### Task instructions
For each line below that includes the word "scene", make a copy.

** Start Records shown **

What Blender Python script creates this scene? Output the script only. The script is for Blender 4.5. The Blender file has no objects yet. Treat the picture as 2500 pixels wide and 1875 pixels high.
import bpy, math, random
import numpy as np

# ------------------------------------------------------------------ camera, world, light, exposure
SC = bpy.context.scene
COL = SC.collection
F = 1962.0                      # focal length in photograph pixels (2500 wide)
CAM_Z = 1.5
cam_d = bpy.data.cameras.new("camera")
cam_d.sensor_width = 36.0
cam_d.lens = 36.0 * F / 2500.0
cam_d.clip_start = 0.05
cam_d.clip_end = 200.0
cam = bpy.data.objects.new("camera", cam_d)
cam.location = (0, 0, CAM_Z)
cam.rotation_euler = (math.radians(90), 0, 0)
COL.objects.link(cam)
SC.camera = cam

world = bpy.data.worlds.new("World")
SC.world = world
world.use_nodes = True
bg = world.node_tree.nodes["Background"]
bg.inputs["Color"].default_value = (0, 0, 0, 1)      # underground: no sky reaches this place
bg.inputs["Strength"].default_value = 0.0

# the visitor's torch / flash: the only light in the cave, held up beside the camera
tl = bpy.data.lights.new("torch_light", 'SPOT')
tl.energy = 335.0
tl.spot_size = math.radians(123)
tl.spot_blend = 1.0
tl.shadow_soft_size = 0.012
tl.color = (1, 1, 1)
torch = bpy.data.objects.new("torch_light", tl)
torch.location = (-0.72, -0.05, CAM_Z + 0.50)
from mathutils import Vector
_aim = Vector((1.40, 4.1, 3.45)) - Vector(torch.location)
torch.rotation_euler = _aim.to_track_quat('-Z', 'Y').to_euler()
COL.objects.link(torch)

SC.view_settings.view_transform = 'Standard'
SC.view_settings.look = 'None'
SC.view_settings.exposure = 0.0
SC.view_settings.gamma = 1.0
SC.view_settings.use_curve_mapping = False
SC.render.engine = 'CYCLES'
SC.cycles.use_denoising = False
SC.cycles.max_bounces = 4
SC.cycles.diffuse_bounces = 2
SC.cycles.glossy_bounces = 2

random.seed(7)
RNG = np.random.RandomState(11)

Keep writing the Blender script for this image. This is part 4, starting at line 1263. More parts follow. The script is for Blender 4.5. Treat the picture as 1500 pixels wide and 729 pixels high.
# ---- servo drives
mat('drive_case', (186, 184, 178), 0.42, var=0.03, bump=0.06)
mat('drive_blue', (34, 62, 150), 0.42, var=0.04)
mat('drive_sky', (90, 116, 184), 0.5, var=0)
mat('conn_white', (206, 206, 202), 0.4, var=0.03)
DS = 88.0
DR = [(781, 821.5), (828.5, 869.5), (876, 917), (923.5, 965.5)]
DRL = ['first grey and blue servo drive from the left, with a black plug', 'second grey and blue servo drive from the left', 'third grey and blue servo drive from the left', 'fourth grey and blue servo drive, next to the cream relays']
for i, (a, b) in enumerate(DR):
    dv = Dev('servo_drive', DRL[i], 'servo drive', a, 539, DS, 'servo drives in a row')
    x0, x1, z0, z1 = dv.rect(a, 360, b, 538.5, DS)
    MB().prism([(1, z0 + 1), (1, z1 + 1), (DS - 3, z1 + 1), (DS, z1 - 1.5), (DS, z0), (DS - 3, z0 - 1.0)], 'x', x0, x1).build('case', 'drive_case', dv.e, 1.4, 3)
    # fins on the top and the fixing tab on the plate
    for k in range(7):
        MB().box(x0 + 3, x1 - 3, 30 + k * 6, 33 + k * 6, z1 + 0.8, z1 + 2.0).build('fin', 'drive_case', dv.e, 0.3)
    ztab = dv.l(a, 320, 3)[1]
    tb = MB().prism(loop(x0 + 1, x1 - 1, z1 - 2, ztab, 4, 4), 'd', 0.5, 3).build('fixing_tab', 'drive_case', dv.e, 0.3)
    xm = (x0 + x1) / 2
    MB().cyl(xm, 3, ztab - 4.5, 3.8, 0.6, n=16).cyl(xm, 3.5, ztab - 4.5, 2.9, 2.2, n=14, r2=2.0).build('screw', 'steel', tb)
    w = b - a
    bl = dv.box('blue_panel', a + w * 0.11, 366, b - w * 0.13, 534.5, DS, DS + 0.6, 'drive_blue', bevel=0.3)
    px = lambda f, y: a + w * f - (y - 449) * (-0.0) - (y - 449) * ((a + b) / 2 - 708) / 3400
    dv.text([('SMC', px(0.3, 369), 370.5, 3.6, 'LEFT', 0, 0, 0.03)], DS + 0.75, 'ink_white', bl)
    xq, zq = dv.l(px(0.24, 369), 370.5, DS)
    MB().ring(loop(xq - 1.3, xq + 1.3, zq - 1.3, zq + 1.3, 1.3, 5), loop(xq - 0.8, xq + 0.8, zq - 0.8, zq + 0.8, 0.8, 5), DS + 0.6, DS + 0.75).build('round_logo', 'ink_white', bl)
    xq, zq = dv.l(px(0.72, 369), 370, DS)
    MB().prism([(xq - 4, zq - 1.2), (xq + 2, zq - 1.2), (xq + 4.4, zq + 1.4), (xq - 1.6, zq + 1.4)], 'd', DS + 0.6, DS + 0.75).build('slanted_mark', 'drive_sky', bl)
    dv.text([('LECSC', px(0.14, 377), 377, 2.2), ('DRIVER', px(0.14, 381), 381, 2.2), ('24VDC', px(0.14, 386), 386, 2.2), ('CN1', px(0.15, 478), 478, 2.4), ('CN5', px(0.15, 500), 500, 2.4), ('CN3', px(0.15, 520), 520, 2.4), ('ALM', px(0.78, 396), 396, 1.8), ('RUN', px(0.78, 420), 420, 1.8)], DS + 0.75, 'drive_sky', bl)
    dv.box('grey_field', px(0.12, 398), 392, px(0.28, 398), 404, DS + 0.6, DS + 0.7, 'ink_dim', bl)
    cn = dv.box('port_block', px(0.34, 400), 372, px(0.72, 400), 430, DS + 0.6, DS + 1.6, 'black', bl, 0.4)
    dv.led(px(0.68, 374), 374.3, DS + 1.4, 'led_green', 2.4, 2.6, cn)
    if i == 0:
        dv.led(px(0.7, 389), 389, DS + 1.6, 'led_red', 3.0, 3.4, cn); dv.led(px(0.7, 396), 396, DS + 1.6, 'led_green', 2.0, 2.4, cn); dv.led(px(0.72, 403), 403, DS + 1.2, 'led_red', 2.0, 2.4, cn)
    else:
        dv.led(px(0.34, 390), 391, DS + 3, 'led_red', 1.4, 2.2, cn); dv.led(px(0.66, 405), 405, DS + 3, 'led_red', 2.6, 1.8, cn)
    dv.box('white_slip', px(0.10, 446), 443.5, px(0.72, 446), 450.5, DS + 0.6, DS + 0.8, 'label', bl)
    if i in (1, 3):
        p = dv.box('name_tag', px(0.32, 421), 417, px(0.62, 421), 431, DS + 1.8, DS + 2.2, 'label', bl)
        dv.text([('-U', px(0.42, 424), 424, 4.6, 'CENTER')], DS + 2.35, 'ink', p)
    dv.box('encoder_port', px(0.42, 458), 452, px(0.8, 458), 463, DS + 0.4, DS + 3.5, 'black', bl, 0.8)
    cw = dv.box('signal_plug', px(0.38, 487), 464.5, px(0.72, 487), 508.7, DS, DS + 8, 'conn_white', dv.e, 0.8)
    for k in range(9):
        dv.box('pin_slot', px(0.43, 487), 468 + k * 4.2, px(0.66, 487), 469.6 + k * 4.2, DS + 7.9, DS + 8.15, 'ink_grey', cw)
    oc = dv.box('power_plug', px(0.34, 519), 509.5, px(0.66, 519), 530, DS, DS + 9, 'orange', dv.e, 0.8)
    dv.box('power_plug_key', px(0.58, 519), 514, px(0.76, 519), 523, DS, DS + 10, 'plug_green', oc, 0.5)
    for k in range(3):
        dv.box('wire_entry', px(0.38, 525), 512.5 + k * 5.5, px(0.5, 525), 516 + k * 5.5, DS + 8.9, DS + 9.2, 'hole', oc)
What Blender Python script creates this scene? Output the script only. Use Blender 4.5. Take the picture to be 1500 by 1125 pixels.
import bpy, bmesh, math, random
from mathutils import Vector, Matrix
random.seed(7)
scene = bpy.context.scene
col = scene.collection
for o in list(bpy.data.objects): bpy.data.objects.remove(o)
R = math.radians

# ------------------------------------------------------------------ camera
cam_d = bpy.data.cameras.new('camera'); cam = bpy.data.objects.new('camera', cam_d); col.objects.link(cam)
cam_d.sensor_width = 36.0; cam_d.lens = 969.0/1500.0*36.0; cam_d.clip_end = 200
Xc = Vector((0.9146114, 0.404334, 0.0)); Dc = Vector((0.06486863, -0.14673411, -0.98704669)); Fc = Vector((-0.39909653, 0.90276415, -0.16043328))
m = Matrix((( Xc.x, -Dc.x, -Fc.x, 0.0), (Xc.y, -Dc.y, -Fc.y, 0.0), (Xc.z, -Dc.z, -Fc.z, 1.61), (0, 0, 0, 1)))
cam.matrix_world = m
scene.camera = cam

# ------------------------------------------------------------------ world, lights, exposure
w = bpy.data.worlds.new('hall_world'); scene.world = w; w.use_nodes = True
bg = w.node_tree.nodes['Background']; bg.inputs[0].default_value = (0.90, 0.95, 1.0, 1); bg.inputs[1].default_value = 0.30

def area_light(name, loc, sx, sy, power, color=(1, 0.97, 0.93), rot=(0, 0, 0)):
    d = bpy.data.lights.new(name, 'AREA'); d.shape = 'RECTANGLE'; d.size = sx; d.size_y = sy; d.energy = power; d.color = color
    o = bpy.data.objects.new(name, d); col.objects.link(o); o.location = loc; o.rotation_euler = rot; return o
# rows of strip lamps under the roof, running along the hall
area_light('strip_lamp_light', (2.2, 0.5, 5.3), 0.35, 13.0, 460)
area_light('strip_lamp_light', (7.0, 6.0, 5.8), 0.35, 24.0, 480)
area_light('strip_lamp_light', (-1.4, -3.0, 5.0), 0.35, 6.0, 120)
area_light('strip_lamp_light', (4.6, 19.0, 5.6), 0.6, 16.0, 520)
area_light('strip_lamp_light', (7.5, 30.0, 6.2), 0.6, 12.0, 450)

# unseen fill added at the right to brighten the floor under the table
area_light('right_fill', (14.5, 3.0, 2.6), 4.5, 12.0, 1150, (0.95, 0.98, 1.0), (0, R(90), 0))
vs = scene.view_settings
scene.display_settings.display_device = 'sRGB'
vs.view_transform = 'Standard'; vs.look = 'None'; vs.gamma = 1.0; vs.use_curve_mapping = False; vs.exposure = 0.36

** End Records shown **

### Answer
What Blender Python script creates this scene? Output the script only. The script is for Blender 4.5. The Blender file has no objects yet. Treat the picture as 2500 pixels wide and 1875 pixels high.
SC = bpy.context.scene
What Blender Python script creates this scene? Output the script only. Use Blender 4.5. Take the picture to be 1500 by 1125 pixels.
scene = bpy.context.scene
col = scene.collection
scene.camera = cam
w = bpy.data.worlds.new('hall_world'); scene.world = w; w.use_nodes = True
vs = scene.view_settings
scene.display_settings.display_device = 'sRGB'